## GIVEN INSTRUCTION
Locate the word "scene" in the data below, then copy every line that holds it.

>> Begin

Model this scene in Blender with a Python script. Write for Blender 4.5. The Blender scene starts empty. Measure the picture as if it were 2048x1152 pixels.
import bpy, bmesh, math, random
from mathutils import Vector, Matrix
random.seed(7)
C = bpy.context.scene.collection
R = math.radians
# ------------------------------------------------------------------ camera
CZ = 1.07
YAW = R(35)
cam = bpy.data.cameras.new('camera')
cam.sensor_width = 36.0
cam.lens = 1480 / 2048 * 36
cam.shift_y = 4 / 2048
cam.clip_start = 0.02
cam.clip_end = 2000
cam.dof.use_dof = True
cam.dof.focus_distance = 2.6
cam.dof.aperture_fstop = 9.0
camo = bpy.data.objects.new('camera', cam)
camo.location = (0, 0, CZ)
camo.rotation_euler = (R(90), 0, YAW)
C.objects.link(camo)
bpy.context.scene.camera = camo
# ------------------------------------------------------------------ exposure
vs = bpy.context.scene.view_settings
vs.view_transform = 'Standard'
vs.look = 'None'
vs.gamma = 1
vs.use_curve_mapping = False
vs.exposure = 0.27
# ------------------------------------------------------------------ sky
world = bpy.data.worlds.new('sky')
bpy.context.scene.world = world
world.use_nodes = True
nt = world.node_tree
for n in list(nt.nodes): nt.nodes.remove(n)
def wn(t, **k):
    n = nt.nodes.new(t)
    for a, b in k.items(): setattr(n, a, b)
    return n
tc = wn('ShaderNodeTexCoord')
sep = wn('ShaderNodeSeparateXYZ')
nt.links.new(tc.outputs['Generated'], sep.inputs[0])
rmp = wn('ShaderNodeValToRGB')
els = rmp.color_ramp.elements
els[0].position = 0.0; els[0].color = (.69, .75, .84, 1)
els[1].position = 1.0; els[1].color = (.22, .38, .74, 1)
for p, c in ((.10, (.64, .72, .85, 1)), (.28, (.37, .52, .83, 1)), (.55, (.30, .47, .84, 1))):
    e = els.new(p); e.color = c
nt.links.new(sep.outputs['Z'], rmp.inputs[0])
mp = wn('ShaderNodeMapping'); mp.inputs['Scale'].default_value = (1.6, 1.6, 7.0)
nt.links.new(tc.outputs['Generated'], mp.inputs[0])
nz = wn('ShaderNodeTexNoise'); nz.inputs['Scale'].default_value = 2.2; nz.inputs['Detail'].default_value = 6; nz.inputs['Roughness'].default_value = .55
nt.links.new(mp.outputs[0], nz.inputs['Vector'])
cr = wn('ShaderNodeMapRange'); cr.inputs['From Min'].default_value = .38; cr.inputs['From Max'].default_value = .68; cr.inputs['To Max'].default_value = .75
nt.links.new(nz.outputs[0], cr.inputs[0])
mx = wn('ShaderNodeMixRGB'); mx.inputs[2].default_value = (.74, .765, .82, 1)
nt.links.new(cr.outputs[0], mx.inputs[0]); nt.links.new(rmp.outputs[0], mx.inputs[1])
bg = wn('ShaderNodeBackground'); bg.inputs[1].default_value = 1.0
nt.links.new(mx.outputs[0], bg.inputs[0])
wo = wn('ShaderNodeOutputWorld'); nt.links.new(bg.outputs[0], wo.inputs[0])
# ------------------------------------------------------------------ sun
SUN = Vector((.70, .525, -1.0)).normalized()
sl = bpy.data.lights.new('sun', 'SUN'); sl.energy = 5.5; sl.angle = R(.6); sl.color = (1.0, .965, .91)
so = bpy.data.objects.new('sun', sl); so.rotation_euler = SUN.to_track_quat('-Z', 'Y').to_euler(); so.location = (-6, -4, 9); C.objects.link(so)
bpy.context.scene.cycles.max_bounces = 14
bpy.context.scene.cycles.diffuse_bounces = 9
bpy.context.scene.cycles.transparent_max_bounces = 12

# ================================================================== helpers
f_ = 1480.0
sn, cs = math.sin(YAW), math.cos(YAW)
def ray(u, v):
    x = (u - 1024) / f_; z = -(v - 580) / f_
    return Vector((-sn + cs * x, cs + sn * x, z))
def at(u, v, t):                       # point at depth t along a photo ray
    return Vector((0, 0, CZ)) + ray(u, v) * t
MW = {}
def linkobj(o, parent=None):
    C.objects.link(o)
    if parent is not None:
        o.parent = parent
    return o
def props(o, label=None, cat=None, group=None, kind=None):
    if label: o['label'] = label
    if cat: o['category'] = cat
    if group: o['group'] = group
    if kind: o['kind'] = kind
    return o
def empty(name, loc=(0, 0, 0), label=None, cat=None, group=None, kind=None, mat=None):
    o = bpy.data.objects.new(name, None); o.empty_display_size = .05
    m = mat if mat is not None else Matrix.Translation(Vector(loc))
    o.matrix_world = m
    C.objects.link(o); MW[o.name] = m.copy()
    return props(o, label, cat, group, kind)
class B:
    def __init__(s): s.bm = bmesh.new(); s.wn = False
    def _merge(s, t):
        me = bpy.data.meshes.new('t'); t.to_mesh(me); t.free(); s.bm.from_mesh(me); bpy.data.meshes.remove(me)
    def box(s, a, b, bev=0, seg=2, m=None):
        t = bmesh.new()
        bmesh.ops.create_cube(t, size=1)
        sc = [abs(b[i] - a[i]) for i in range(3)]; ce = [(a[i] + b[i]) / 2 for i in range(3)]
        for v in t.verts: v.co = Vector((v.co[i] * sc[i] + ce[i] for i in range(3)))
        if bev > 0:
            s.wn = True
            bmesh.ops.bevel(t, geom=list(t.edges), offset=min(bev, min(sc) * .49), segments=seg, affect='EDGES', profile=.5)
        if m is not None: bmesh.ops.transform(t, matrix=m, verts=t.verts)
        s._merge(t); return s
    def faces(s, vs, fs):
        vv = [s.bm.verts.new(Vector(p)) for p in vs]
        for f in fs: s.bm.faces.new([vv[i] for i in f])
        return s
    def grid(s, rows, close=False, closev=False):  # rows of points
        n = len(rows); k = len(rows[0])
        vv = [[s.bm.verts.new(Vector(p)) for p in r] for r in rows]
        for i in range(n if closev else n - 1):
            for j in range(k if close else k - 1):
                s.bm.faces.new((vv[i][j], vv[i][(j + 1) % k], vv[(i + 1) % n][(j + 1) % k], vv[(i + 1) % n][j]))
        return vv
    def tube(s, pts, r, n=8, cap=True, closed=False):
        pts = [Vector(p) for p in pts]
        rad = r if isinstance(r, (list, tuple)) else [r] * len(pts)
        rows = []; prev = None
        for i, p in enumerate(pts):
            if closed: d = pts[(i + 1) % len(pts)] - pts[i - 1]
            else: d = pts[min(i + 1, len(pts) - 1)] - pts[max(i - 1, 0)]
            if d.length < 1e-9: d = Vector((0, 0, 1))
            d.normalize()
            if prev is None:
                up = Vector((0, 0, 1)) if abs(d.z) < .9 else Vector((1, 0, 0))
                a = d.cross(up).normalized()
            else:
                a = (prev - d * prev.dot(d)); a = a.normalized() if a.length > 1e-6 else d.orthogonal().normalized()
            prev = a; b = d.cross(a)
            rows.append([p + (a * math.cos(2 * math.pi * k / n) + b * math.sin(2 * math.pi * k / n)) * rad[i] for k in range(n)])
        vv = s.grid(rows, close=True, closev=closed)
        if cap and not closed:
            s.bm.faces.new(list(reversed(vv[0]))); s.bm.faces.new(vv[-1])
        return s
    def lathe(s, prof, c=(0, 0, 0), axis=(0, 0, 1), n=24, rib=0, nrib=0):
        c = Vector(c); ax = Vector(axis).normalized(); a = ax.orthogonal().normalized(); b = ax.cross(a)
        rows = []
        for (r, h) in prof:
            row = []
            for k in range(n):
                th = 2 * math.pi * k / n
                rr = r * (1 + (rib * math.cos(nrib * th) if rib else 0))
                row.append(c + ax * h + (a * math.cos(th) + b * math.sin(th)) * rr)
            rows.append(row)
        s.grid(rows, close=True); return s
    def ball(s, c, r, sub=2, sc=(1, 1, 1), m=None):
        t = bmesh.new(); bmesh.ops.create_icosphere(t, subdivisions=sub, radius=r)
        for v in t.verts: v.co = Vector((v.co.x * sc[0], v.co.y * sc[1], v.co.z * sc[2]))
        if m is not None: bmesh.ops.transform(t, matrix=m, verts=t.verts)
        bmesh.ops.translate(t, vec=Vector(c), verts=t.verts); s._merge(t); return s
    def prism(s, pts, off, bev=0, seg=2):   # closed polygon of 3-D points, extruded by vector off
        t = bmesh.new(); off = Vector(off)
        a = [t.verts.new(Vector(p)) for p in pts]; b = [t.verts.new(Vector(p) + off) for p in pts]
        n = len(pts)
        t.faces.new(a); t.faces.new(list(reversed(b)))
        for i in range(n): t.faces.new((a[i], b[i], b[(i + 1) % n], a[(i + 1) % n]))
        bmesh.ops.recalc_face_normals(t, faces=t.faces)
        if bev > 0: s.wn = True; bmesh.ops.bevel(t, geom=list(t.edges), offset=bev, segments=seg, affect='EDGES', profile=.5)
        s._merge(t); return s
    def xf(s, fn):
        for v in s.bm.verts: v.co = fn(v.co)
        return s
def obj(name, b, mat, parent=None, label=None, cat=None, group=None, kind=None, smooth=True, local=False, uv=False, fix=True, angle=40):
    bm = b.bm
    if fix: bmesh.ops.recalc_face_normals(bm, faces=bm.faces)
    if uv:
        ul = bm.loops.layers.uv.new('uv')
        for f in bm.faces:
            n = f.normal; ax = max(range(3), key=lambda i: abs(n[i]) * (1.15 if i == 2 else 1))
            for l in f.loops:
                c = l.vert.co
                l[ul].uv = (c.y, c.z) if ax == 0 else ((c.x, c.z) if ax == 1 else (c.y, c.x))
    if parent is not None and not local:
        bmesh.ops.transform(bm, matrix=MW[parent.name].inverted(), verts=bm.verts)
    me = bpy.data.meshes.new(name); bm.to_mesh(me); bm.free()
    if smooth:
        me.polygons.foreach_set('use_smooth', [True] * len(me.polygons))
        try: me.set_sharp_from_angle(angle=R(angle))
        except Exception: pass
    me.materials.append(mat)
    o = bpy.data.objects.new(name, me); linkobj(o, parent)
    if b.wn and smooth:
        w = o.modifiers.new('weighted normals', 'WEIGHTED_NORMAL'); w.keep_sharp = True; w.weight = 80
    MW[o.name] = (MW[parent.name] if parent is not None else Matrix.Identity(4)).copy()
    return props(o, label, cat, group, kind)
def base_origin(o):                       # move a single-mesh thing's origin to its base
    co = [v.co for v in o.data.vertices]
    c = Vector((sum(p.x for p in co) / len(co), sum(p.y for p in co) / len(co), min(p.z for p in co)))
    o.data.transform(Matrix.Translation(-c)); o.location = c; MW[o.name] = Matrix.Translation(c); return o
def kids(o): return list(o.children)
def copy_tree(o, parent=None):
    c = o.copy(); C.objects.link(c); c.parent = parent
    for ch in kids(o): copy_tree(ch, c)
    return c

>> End

## FINAL RESULT
Model this scene in Blender with a Python script. Write for Blender 4.5. The Blender scene starts empty. Measure the picture as if it were 2048x1152 pixels.
C = bpy.context.scene.collection
bpy.context.scene.camera = camo
vs = bpy.context.scene.view_settings
bpy.context.scene.world = world
bpy.context.scene.cycles.max_bounces = 14
bpy.context.scene.cycles.diffuse_bounces = 9
bpy.context.scene.cycles.transparent_max_bounces = 12